The Port of Tacoma has sold only half the 600 acres it acquired in Frederickson in the 1960s. Jeff Bishop, the port's industrial-development manager, says poor road access has been "a significant marketing barrier" that the Cross-Base Highway would help alleviate.

Building the freeway to spur more employment in Frederickson is really smart growth management, Ladenburg argues: One worker in four who lives in Pierce County commutes north to a job in King County. If more could work closer to home, the whole region would benefit.

More commercial development in Frederickson also would mean less development pressure on prime farmland in the Puyallup Valley, he adds.

Environmentalists generally get along well with Ladenburg. Flint applauds the county executive's commitment to saving farmland. He says he has no objection to more industry in Frederickson.

"We just don't think the Cross-Base Highway is worth the price," he says.

The road ahead

While state transportation engineers fine-tune the project's design, they also are putting the finishing touches on a formal agreement with the state Fish and Wildlife Department to acquire and restore the Roy property.

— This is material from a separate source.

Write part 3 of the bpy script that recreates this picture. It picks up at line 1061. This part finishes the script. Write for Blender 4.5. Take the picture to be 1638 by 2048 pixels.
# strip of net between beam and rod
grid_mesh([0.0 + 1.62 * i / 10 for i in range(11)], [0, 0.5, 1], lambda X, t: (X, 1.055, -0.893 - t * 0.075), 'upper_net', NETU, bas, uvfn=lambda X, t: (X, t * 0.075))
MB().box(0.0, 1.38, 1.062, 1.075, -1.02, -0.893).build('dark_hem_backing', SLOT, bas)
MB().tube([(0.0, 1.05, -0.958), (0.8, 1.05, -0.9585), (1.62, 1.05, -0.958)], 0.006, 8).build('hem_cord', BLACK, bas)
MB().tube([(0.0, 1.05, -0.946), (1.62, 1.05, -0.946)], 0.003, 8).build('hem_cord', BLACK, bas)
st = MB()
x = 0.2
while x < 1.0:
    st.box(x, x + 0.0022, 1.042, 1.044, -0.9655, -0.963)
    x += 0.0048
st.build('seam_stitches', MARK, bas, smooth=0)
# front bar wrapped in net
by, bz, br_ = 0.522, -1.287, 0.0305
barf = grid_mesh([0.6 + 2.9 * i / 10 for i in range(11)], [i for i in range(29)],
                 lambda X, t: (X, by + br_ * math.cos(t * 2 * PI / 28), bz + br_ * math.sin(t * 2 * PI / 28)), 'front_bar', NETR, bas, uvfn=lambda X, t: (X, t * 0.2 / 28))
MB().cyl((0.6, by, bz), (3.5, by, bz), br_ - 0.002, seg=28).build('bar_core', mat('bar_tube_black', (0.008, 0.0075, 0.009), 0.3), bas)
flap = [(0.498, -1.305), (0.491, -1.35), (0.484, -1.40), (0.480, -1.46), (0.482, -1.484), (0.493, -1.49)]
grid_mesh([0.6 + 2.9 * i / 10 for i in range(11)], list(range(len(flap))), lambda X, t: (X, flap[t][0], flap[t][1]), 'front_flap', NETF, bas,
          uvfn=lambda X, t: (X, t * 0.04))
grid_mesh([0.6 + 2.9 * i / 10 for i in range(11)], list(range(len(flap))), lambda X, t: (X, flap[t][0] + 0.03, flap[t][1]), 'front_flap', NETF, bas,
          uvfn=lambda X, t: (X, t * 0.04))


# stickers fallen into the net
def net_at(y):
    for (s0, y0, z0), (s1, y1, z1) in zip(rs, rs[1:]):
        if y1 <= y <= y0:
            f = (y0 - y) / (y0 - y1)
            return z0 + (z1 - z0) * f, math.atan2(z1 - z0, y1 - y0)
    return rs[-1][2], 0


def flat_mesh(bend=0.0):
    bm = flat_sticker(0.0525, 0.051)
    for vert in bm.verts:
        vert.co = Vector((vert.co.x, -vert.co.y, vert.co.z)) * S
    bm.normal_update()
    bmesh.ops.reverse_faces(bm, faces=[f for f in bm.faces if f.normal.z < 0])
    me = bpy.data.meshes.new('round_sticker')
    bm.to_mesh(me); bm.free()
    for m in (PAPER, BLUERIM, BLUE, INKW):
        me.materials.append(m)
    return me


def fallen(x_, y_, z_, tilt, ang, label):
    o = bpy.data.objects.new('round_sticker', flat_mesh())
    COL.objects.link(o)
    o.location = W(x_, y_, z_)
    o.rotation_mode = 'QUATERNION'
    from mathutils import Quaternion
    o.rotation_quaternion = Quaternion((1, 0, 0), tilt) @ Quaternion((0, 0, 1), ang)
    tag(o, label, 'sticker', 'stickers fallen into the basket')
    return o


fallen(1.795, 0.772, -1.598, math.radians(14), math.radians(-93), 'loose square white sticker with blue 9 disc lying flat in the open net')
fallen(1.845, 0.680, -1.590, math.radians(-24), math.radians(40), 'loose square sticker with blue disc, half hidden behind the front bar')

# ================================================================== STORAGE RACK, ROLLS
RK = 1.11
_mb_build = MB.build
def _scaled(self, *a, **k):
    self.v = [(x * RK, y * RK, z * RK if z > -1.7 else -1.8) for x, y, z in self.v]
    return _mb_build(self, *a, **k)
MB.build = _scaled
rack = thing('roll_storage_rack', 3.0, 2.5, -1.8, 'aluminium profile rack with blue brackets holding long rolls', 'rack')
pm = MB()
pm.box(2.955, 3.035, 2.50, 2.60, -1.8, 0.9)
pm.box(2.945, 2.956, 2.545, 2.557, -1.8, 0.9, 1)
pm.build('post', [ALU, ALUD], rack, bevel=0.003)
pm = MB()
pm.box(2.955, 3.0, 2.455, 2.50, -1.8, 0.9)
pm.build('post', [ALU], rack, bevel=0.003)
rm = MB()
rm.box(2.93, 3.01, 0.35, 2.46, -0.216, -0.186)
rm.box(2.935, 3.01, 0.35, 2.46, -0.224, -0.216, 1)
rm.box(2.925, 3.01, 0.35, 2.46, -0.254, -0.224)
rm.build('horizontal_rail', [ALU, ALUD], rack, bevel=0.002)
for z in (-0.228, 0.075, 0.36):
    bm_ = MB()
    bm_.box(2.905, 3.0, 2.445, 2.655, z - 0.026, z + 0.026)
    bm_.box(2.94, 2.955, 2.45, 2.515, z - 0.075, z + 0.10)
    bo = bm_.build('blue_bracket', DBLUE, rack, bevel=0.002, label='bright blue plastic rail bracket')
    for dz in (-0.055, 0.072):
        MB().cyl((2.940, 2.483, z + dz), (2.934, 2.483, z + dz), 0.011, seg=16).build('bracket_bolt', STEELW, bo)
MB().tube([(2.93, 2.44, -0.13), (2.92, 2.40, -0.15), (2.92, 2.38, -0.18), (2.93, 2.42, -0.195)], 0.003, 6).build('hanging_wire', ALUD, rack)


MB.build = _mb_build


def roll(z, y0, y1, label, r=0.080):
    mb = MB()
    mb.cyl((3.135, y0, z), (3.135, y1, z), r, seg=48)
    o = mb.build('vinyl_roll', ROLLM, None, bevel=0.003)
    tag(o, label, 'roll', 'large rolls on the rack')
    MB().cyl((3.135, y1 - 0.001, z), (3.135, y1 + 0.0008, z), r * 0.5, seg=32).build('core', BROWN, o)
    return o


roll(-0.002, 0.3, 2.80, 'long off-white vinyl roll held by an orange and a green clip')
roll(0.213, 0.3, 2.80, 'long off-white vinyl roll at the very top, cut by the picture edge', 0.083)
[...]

Officials say it should be signed later this month.

Environmentalists still are pushing for endangered-species protection for the Western gray squirrel. A U.S. District Court judge upheld the Fish and Wildlife Service's decision last year; that ruling has been appealed.

"The squirrel is leverage for us," says Flint. Without it, he says, there's not much the Cross-Base Highway's foes can do now except lobby to deny the project funding.

Ladenburg, meanwhile, is looking for ways to cobble together enough money: Maybe $30 million from the federal government, he says. Maybe $30 million from another state gas-tax increase. Maybe $100 million from a possible regional transportation package.

In the corner of his office, behind the coat tree, stands a shiny shovel, wrapped in plastic. Ladenburg says he's saving it for the highway's groundbreaking ceremony.

He's just starting his second — and final — four-year term as county executive. "I'd like to use that shovel before I leave here," he says.

Eric Pryne: 206-464-2231 or epryne@seattletimes.com

Information in this article, originally published January 3, has been corrected. A previous version of this story contained an error. In a story about a proposal to build a highway across Fort Lewis, words explaining that Graham is in Pierce County were inappropriately inserted by an editor into a direct quotation from Bryan Flint, conservation coordinator of the Tahoma Audubon Society. Flint is a leading opponent of the project.